SCHEDULES

SCHEDULE 29 Chargeable gains: non-resident companies and groups etc.

Part I Application of Taxation of Chargeable Gains Act 1992

Reconstruction or amalgamation involving transfer of business

5

(1)

Section 139 of the M1Taxation of Chargeable Gains Act 1992 (reconstruction or amalgamation involving transfer of business) is amended as follows.

(2)

In subsection (1) (transfer of business on basis of no gain and no loss) for paragraph (b) (requirement that both companies are resident in the United Kingdom) substitute—

“(b)

the conditions in subsection (1A) below are met in relation to the assets included in the transfer, and”.

(3)

After subsection (1) insert—

“(1A)

The conditions referred to in subsection (1)(b) above are—

(a)

that the company acquiring the assets is resident in the United Kingdom at the time of the acquisition, or the assets are chargeable assets in relation to that company immediately after that time, and

(b)

that the company from which the assets are acquired is resident in the United Kingdom at the time of the acquisition, or the assets are chargeable assets in relation to that company immediately before that time.

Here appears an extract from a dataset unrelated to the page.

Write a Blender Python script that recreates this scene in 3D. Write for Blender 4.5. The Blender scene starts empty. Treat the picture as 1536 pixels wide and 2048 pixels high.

For this purpose an asset is a “chargeable asset” in relation to a company at any time if, were the asset to be disposed of by the company at that time, any gain accruing to the company would be a chargeable gain and would by virtue of section 10(3) form part of its chargeable profits for corporation tax purposes.”.

(4)

The above amendments have effect in relation to disposals made on or after 1st April 2000.